In an attempt to save face and cover his dismal inaugural exposure four years ago, the then newly-elected President had to resort to a strategy that would beguile his next four years in office. The water hit the proverbial wheel on the first day in office when a dispute arose in the land as to just how many folks showed up for the inauguration. Looking at information provided by the National Park Service, the press approximated that there were about 160,000 odd people lining the mall. Rather than confuse the issue with such reliable data here, let’s just say someone at the White House believed that this number was a crucial turning point in American history. A war on the news media — aka fake news — ensued, and a new political weapon was unleashed by some blonde with bad makeup: “alternative facts” — which could make the attendance any number you wanted it to be.
How well I remember being taught many alternative facts as a child of the old south: We actually won the war of northern aggression! The south will rise again. Black people are inferior, and they prefer segregation. You cannot legislate morality. Outside agitators are undermining wonderful God-given way of life.
During my freshman year in high school, this rather buxom woman wearing her DAR sash appeared on our stage during one assembly holding what seemed to be a children’s book about rabbits. She was there to show us the naked truth that this book was produced by communists — “godless communists” — to undermine a well-known fact of southern history and kiddie lit: little black rabbits and little white rabbits never play together! Never! It was at that moment that I discovered this tiny gizmo in my gizzard: my crap detector went off.

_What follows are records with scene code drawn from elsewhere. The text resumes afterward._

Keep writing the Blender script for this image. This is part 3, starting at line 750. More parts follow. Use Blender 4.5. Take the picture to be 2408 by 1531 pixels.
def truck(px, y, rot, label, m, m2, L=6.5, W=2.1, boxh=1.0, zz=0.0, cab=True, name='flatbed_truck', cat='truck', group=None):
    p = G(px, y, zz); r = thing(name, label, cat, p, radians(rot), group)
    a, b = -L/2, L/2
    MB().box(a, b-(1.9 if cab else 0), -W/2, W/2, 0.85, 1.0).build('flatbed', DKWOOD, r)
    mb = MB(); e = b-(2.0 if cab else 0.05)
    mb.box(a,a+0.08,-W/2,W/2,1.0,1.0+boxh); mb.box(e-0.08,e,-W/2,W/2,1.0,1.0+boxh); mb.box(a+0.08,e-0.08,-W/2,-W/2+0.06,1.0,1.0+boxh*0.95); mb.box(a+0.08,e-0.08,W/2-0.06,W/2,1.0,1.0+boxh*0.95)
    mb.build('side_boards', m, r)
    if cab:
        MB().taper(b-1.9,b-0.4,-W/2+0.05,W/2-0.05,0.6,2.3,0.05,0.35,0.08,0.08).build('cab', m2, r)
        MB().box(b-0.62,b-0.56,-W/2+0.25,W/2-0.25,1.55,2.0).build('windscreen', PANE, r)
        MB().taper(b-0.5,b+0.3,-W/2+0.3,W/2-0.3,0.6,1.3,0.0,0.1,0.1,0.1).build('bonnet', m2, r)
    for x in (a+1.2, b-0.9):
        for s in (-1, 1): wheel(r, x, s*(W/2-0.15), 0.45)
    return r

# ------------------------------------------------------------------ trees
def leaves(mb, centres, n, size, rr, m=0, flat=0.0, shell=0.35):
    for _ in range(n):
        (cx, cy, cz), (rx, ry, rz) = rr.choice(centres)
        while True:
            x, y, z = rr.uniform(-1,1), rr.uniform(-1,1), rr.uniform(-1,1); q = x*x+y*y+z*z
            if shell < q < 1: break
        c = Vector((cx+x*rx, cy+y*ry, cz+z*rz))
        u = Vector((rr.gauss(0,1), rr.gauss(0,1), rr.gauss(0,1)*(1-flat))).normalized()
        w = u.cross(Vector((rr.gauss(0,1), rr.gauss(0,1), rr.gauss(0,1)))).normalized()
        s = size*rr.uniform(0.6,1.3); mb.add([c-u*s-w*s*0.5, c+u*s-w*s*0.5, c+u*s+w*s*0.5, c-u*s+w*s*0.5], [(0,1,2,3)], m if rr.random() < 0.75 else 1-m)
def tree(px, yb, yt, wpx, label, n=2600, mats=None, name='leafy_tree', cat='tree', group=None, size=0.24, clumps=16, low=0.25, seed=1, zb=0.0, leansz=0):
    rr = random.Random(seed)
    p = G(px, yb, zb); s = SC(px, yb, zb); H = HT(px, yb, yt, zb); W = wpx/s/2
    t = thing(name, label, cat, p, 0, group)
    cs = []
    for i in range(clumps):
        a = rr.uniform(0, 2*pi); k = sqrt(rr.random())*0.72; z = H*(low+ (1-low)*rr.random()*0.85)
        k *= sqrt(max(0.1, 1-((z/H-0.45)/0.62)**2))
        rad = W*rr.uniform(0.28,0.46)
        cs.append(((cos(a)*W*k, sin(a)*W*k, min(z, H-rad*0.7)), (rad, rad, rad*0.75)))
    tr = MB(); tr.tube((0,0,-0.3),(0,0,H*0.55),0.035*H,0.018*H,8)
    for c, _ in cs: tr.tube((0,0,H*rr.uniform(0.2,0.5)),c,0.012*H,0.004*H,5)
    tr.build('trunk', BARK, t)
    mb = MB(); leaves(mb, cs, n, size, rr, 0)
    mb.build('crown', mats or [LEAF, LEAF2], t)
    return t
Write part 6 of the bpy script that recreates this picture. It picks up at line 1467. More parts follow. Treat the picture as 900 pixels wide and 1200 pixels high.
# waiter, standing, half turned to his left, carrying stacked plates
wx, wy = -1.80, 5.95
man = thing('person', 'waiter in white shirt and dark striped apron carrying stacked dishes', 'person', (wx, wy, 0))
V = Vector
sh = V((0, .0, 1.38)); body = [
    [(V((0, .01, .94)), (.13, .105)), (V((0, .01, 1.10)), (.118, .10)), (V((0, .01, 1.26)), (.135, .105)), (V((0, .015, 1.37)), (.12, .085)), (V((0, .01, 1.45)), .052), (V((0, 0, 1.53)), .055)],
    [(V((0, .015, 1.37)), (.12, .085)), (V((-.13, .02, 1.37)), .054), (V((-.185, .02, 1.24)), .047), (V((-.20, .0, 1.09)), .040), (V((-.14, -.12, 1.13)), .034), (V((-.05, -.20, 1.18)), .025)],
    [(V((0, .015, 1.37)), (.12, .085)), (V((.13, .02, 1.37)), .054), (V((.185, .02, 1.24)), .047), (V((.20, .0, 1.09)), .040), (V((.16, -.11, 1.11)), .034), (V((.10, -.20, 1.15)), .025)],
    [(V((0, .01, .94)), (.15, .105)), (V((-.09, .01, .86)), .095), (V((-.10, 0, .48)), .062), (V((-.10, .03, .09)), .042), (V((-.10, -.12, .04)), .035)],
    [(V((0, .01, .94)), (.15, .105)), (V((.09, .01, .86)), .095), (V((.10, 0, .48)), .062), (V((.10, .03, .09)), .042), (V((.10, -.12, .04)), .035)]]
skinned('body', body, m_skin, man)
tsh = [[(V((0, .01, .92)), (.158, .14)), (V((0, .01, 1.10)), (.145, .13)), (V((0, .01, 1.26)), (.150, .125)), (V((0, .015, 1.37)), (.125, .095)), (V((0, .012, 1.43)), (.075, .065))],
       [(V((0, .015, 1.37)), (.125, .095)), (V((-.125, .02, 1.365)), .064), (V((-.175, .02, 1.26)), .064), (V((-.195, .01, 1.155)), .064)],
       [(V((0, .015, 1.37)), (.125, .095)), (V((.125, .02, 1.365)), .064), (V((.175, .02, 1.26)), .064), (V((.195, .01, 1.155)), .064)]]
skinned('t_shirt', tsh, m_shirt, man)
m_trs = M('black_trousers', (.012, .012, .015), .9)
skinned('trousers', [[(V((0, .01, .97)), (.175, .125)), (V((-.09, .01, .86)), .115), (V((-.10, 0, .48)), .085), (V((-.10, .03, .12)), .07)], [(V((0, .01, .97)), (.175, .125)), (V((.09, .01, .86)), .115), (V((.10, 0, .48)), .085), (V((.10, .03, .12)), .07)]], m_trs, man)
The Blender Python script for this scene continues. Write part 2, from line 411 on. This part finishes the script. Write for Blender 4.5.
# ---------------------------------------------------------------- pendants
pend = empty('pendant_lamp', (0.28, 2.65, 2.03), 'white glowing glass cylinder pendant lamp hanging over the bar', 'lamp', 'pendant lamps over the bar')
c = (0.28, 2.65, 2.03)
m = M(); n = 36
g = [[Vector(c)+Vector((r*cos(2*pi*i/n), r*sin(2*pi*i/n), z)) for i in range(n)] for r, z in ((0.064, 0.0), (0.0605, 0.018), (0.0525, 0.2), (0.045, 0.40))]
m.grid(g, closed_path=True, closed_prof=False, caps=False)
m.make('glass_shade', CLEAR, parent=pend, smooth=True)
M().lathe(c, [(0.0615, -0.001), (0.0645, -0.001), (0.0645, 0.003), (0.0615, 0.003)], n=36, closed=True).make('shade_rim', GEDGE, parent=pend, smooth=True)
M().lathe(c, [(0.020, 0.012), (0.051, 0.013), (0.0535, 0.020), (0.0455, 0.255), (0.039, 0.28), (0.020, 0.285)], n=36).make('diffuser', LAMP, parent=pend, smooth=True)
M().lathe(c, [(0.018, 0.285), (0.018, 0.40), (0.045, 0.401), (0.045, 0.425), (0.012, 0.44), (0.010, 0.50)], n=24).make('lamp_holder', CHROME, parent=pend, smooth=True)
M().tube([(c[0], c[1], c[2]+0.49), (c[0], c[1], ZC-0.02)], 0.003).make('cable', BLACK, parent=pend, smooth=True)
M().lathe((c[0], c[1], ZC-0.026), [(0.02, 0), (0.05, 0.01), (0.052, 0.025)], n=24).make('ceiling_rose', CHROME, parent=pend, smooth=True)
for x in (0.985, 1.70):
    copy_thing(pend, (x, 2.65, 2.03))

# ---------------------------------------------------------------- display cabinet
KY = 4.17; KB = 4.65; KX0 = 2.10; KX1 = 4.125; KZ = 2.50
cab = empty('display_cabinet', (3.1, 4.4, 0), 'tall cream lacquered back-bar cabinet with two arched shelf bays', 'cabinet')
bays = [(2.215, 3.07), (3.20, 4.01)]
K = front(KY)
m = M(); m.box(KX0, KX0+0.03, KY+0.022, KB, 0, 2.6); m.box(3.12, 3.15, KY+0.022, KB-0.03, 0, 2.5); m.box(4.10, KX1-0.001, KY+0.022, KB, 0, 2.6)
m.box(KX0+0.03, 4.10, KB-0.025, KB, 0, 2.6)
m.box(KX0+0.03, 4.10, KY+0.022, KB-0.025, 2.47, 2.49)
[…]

“An inconvenient truth” was the phrase featured in Al Gore’s 2006 documentary on global warming. It’s a different nuance to “alternate facts”. The truth of global warming is very verifiable, and the science was there to prove it. The problem was finding enough ears surrounding enough open minds to be convinced that this just might be the honest-to-God situation that would end the world, not with a bang but with the familiar and simple whimper: “I can’t breathe”. When Galileo discovered those other moons of Jupiter and exclaimed that this was indeed a solar-centric universe, the Church’s reality was confronted with both alternative fact and inconvenient truth to its Aristotelian norms of God’s creation which was turned upside down and inside out.
Lest we forget, when our white forebears thought they had discovered America, they coined the phrase “we hold these truths to be self-evident“, and dared to proclaim that the first of these was that we are all “created equal”. However, the DAR lady got on stage to declare that some of us were created more equal than others. And there were several inconvenient truths that hampered their early endeavors: certain indigenous people were already living on our land, and owning black lives mattered in establishing capitalism as the American economic principle, their equality, freedom and human dignity to the contrary notwithstanding.
Ever the politician, Governor Pontius Pilate knew how to stir up the mob with right wing religious zealots yelling “crucify him” [“Lock her up” would be an echo of the same mentality] and military tactical forces ready to kill another traitor other than Barabas who was guilty of insurrection. After his exasperating conversation with a would-be king of the Jews, Pilate washed his dirty hands of the whole mess with a sarcastic and rhetorical question, nullifying any answer: “What is truth?”